Significantly Reducing Supply Chain Lead Times
Management will work to develop a demand-driven supply chain by cutting lead times from 15 months to nine months, with an eight-week test pipeline. The goal is to plan inventory on demand by selling more with less.
The company wants to develop a best-in-class sourcing platform to optimize quality, cost, speed and flexibility. It plans to achieve this by strengthening collaborations with its supplier base, and by developing platforms and multistep buying, which will drive costs down and drive quality up.
Implementing a Disciplined Distribution and Expansion Strategy
Following 43 store closures in FY16, the company plans to close an additional 50 stores in FY17. Stores were evaluated on their ability to drive profitable sales and strengthen the brand. Distribution will be matched with how consumers want to shop.
Rightsizing the Cost Structure
In terms of costs, the company will work to make its cost structure competitive. The organization will be rightsized to empower the “doers,” eliminating layers of middle management. The average number of management layers will drop to six from nine previously.
The company will target a year-over-year decline in SG&A as a percentage of sales for the next few years. As a whole, management will be highly focused on ROI and on investing with discipline.
In addition, the company is focused on strengthening its leadership, its team and its culture. There have been three recent strategic hires, and three more are in the pipeline. Halide Alagöz was brought in to serve as the head of global sourcing, Fredrik Hjalmers was brought in to be head of global expansion and Marcelle Parrish was brought in to be head of e-commerce for North America.
Ralph Lauren Shares History of the Company
Ralph Lauren, Executive Chairman and Chief Creative Officer, shared his unique perspective on the company’s origin and history, after spending nearly 50 years in business. Lauren started out selling ties in New York City, and said that he realized that if he had confidence in himself, he could do more things.
FY17 Restructuring Activities
Management expects its restructuring activities to result in $180–$220 million in annualized expense savings related to its streamlining of the organization and rightsizing of its cost structure and real estate portfolio. That is expected in addition to the $125 million of annualized cost savings associated with the company’s FY16 restructuring program.

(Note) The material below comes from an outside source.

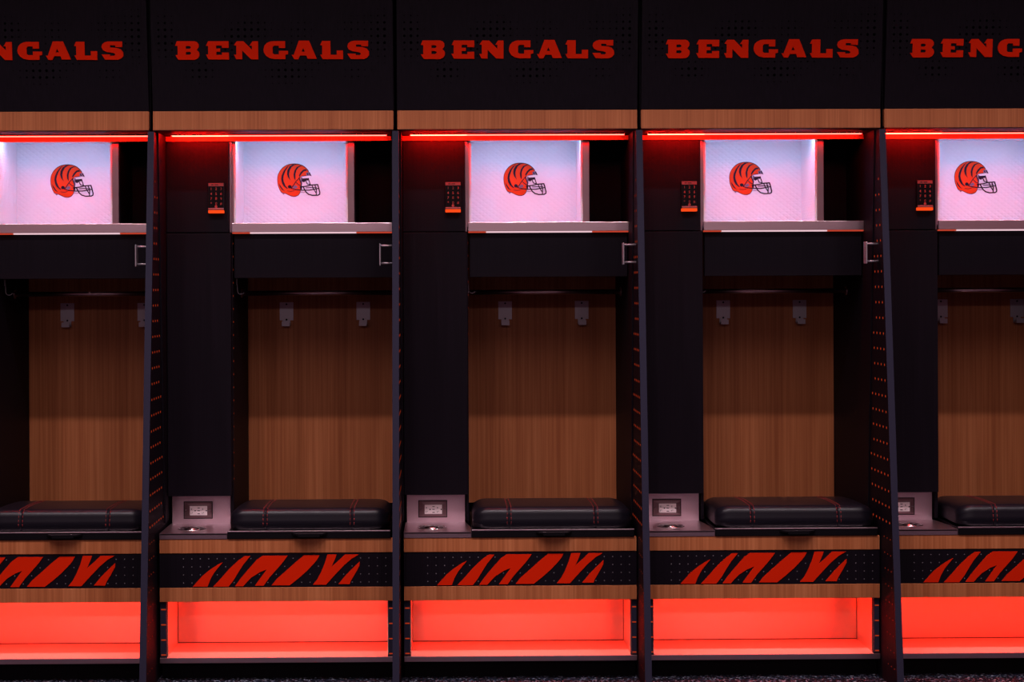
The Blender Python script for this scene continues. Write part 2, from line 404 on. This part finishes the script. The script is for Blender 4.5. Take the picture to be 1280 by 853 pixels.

The company expects to incur charges of up to $400 million related to the FY17 restructuring and up to $150 million in inventory write-down expense in FY17.
FY17 and Long-Term Outlook
For fiscal 1Q17, management provided guidance for a mid-single-digit decline in revenues. Operating margins are expected to decline by 110–160 basis points year over year from 59.8% last year.
For the full year, management is projecting a decline in revenues in the low-double-digit range due to a proactive pullback in inventory, store closures, pricing harmonization and other sales initiatives, as well as weak retail traffic in the US. The company guided for operating margins of about 10%, as cost savings are expected to be offset by growth in new store expenses, an unfavorable foreign currency impact, infrastructure investments and fixed-expense deleveraging. Capital expenditure is expected to be $375 million and guidance assumes $200 million in share repurchases.
Longer term, as a result of the plan outlined, the company expects to stabilize its performance in FY18 with a smaller base of sales and in FY19 through a more profitable business. Management expects operating margins to improve in both FY18 and FY19. In FY20, the company is targeting market share growth and an operating margin in the mid-teens.